To do >> Find each line holding "scene" and copy it out.

Provided data >>
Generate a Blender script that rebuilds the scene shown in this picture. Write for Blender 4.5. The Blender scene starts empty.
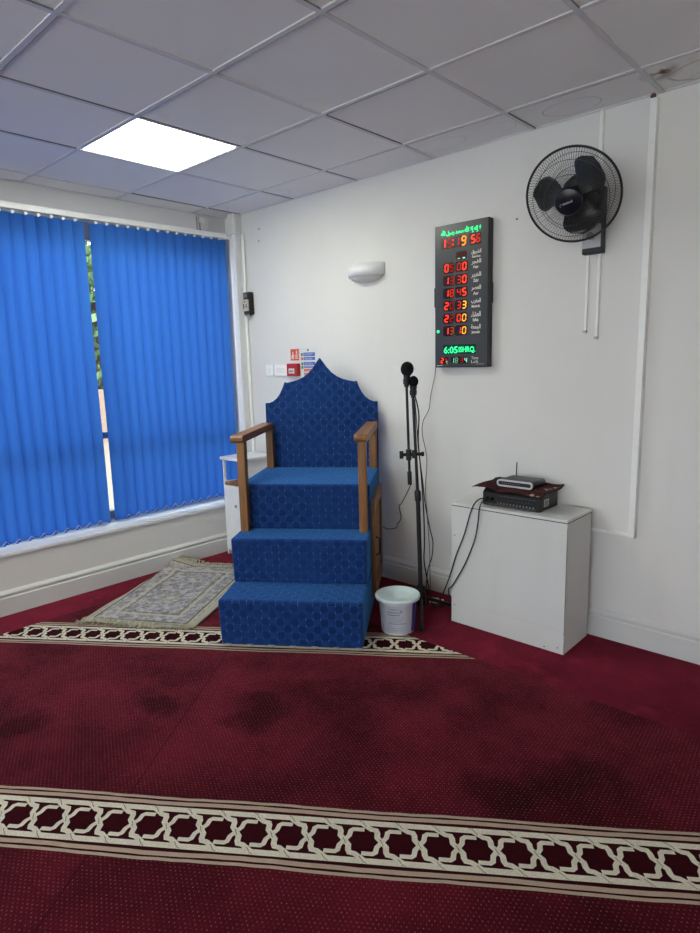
import bpy, bmesh, math, random
from mathutils import Vector, Matrix
from math import sin, cos, pi, radians
random.seed(7)
SC = bpy.context.scene
COL = SC.collection

# ------------------------------------------------------------------ camera, world, sun, exposure
cam = bpy.data.cameras.new('camera')
cam_o = bpy.data.objects.new('camera', cam)
COL.objects.link(cam_o)
cam.sensor_fit = 'HORIZONTAL'; cam.sensor_width = 36.0
cam.lens = 36.0 * 617.34 / 700.0
cam.clip_start = 0.02; cam.clip_end = 200
RM = ((0.7358834, -0.0955077, 0.6703387), (0.6766449, 0.1403482, -0.7228098), (-0.0250470, 0.9854850, 0.1679047))
cam_o.matrix_world = Matrix.Translation((3.932886, -3.108080, 1.451022)) @ Matrix(RM).to_4x4()
SC.camera = cam_o

world = bpy.data.worlds.new('World'); SC.world = world
world.use_nodes = True
wn = world.node_tree.nodes; wl = world.node_tree.links
wn.clear()
wo = wn.new('ShaderNodeOutputWorld'); wb = wn.new('ShaderNodeBackground')
wg = wn.new('ShaderNodeValToRGB'); wt = wn.new('ShaderNodeTexCoord'); ws = wn.new('ShaderNodeSeparateXYZ')
wl.new(wt.outputs['Generated'], ws.inputs[0]); wl.new(ws.outputs['Z'], wg.inputs[0])
wg.color_ramp.elements[0].position = 0.0; wg.color_ramp.elements[0].color = (0.95, 0.97, 1.0, 1)
wg.color_ramp.elements[1].position = 0.6; wg.color_ramp.elements[1].color = (0.45, 0.62, 0.95, 1)
wl.new(wg.outputs[0], wb.inputs[0]); wb.inputs[1].default_value = 2.9
wl.new(wb.outputs[0], wo.inputs[0])

sun = bpy.data.lights.new('sun', 'SUN'); sun.energy = 4.0; sun.angle = 0.01; sun.color = (1.0, 0.93, 0.84)
sun_o = bpy.data.objects.new('sun', sun); COL.objects.link(sun_o)
sun_o.rotation_euler = (radians(8), radians(40), 0)      # shines towards -x, over the roof, onto the yard outside

PANEL = 10.5          # ceiling lamp in view
PANEL_FILL = 8.0      # unseen lamps added behind the camera as fill

SC.view_settings.view_transform = 'Standard'
SC.view_settings.look = 'None'
SC.view_settings.exposure = 1.2
SC.view_settings.gamma = 1.0
SC.view_settings.use_curve_mapping = False
SC.cycles.use_denoising = True
SC.cycles.max_bounces = 10
SC.cycles.diffuse_bounces = 6
SC.cycles.transparent_max_bounces = 12
SC.cycles.sample_clamp_indirect = 6.0

H = 2.577

# ------------------------------------------------------------------ material helpers
def srgb(r, g, b):
    f = lambda c: (c / 255 / 12.92) if c / 255 <= 0.04045 else ((c / 255 + 0.055) / 1.055) ** 2.4
    return (f(r), f(g), f(b))

class NT:
    """small expression helper over a material's node tree"""
    def __init__(s, name):
        s.mat = bpy.data.materials.new(name); s.mat.use_nodes = True
        s.n = s.mat.node_tree.nodes; s.l = s.mat.node_tree.links
        s.n.clear()
        s.out = s.n.new('ShaderNodeOutputMaterial')
        s.bsdf = s.n.new('ShaderNodeBsdfPrincipled')
        s.l.new(s.bsdf.outputs[0], s.out.inputs[0])
    def put(s, v, sock):
        if hasattr(v, 'is_linked') or isinstance(v, bpy.types.NodeSocket): s.l.new(v, sock)
        else:
            if isinstance(v, (tuple, list)) and len(v) == 3 and sock.type == 'RGBA': v = (*v, 1)
            sock.default_value = v
    def m(s, op, a, b=0.0, c=0.0):
        n = s.n.new('ShaderNodeMath'); n.operation = op
        s.put(a, n.inputs[0]); s.put(b, n.inputs[1]); s.put(c, n.inputs[2])
        return n.outputs[0]
    def coord(s, kind='Object'):
        return s.n.new('ShaderNodeTexCoord').outputs[kind]
    def sep(s, v):
        n = s.n.new('ShaderNodeSeparateXYZ'); s.l.new(v, n.inputs[0]); return n.outputs
    def comb(s, x, y, z=0.0):
        n = s.n.new('ShaderNodeCombineXYZ'); s.put(x, n.inputs[0]); s.put(y, n.inputs[1]); s.put(z, n.inputs[2]); return n.outputs[0]
    def noise(s, scale, vec=None, detail=3.0, rough=0.5):
        n = s.n.new('ShaderNodeTexNoise'); n.inputs['Scale'].default_value = scale
        n.inputs['Detail'].default_value = detail; n.inputs['Roughness'].default_value = rough
        if vec is None: vec = s.coord()
        s.l.new(vec, n.inputs['Vector']); return n.outputs[0]
    def voro(s, scale, vec=None, out='Distance'):
        n = s.n.new('ShaderNodeTexVoronoi'); n.inputs['Scale'].default_value = scale
        if vec is None: vec = s.coord()
        s.l.new(vec, n.inputs['Vector']); return n.outputs[out]
    def mix(s, f, a, b):
        n = s.n.new('ShaderNodeMix'); n.data_type = 'RGBA'
        s.put(f, n.inputs[0]); s.put(a, n.inputs[6]); s.put(b, n.inputs[7]); return n.outputs[2]
    def ramp(s, f, stops):
        n = s.n.new('ShaderNodeValToRGB'); s.l.new(f, n.inputs[0])
        e = n.color_ramp.elements
        while len(e) < len(stops): e.new(0.5)
        for i, (p, c) in enumerate(stops):
            e[i].position = p; e[i].color = (*c, 1) if len(c) == 3 else c
        return n.outputs[0]
    def mapr(s, v, a, b, c=0.0, d=1.0):
        n = s.n.new('ShaderNodeMapRange'); s.l.new(v, n.inputs[0])
        for i, x in enumerate((a, b, c, d)): n.inputs[i + 1].default_value = x
        return n.outputs[0]
    def scale(s, v, k):
        n = s.n.new('ShaderNodeVectorMath'); n.operation = 'MULTIPLY'; s.l.new(v, n.inputs[0]); n.inputs[1].default_value = k
        return n.outputs[0]
    def bump(s, h, strength=0.3, dist=0.002):
        n = s.n.new('ShaderNodeBump'); n.inputs['Strength'].default_value = strength; n.inputs['Distance'].default_value = dist
        s.l.new(h, n.inputs['Height']); s.l.new(n.outputs[0], s.bsdf.inputs['Normal'])
    def fin(s, color=None, rough=0.6, spec=0.5, metal=0.0):
        if color is not None: s.put(color, s.bsdf.inputs['Base Color'])
        s.put(rough, s.bsdf.inputs['Roughness']); s.put(spec, s.bsdf.inputs['Specular IOR Level']); s.put(metal, s.bsdf.inputs['Metallic'])
        return s.mat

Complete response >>
Generate a Blender script that rebuilds the scene shown in this picture. Write for Blender 4.5. The Blender scene starts empty.
SC = bpy.context.scene